Key elements of the policy shift:
– National cap on study permits: IRCC set the 2025 cap at 437,000, described as a 10% reduction from 2024 levels.
– Attestation letters: Most applicants now need a provincial or territorial attestation letter, showing a province has room in its allocation and that the school has a place for the student.
– For families planning months in advance, this extra step can mean longer waits and more uncertainty.
– Tighter work rights: Limits introduced in September 2024:
– Students in curriculum licensing programs are excluded from the post-graduation work permit, a key route to Canadian work experience.
– Spousal open work permits were narrowed to partners of master’s and doctoral students only.
– Colleges that relied on short career programs report the sales pitch changed overnight.
Integrity and financial safeguards
Other safeguards are aimed at integrity and financial viability:
– Acceptance letter reviews are now required to curb fraud.
– Raised financial requirements mean applicants must show they can pay both tuition and living costs.
In practice, these changes can determine whether a student arrives with a stable budget or immediately searches for too many hours of low-paid work. Officials say the intent is to protect students and the public, but critics argue that higher proof-of-funds hurdles can block talented people from poorer backgrounds.
Current stock of students and short-term effects
The slowdown is visible even as Canada still hosts a large number of students who arrived in earlier years. IRCC data shows that as of October 31, 2025:
– 484,090 active study permits in the country
– 255,275 combined study-work permits
This means landlords, employers, and transit systems may not feel relief immediately. Colleges and universities must plan for a future with fewer new tuition-paying students arriving each term.
Financial and local economic impacts
For institutions, the money issue is immediate. International tuition is often several times higher than domestic fees and helps pay for labs, libraries, and staff.
Consequences include:
– Smaller public colleges and private career schools that built budgets around steady growth may face:
– Hiring freezes
– Program cuts
– Local businesses that depend on student traffic — from grocery stores to landlords — also feel the pullback, especially where a single campus is a major economic engine.

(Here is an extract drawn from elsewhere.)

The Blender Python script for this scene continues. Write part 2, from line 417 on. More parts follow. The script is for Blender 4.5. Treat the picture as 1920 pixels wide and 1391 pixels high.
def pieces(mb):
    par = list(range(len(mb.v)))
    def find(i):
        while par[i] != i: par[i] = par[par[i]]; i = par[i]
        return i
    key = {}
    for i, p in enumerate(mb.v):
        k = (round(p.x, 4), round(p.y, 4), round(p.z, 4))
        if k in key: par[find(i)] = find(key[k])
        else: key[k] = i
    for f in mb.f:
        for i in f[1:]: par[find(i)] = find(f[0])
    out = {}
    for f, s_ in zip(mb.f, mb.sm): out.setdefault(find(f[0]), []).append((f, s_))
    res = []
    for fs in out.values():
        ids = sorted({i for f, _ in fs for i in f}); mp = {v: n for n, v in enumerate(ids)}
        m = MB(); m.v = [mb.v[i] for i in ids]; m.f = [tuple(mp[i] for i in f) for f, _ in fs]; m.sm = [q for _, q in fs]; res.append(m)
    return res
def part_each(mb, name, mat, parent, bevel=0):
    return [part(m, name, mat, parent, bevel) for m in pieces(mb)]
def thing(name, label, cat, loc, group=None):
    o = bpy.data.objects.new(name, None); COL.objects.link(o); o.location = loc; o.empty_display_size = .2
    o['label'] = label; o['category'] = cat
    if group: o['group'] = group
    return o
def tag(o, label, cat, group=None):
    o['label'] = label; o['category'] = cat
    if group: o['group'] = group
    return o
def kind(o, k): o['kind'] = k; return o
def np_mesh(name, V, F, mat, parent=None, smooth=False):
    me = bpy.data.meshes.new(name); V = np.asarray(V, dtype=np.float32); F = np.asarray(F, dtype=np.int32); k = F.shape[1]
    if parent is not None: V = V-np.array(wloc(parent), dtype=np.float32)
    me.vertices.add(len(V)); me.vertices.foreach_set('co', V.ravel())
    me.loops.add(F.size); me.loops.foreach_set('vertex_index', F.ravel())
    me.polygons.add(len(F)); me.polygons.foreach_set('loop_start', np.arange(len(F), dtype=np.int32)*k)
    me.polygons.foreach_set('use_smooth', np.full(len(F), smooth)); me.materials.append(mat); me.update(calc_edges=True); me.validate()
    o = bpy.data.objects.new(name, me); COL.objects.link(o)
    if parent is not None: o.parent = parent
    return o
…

Impact on students and families
Students and families are caught between the promise of Canadian credentials and a policy mood that is more cautious.
Example:
– A 19-year-old prospective student from India, Aarav Singh, postponed his plan to start a business diploma in Ontario after his agent said the school could not secure an attestation letter in time.
– “My parents saved for this for years,” he said. “Now we don’t know if we should wait, change countries, or change the program.”
– Singh’s case reflects a common dilemma: students must pick schools, housing, and flights long before they know if approvals will line up.
Government intent and future outlook
IRCC has argued the goal is not to end international education, but to bring it to a level communities can support and to reduce misuse of the system.
Additional context:
– The department has pointed to future reductions planned for 2026 through 2028 under the Immigration Levels Plan, signaling the present drop may not be a one-off.
– Analysis by VisaVerge.com suggests the policy mix is likely to:
– Shift enrollment toward longer, higher-level programs
– Push some prospective students to other countries with clearer paths
Limitations and reporting gaps
Notably, the source material provided does not name independent economists, university leaders, or provincial ministers responding to the data.
Also:
– IRCC has not published a month-by-month breakdown of refusals alongside the arrivals figures in the same release.
Still, the numbers align with what many schools have reported anecdotally: fewer deposits, more deferrals, and more questions from applicants about whether work permits and family rules will change again before graduation.
Practical advice for prospective students
For prospective students, the immediate message is that Canada’s doors are narrower and the rules matter more.
Practical steps to consider:
1. Check official eligibility and document requirements early.
2. Watch for school communications about attestations.
3. Monitor updates to proof-of-funds amounts.
4. Budget more time for approvals before booking travel or signing leases.
For official study permit information, including eligibility and required documents, see IRCC’s page: Apply for a study permit.
As the next intake season approaches, schools, provinces, and federal officials will face pressure to show that the tighter system can still attract strong students while meeting the government’s target of keeping temporary residency below 5% of the population. Applicants should be prepared for longer timelines and greater uncertainty than in recent years.
Canada saw international student arrivals plunge 60% in the first ten months of 2025. This reduction stems from federal caps and stricter eligibility for work permits. The government aims to bring temporary resident levels to a sustainable 5%, though the shift creates financial challenges for colleges and uncertainty for prospective students from countries like India who face new administrative hurdles.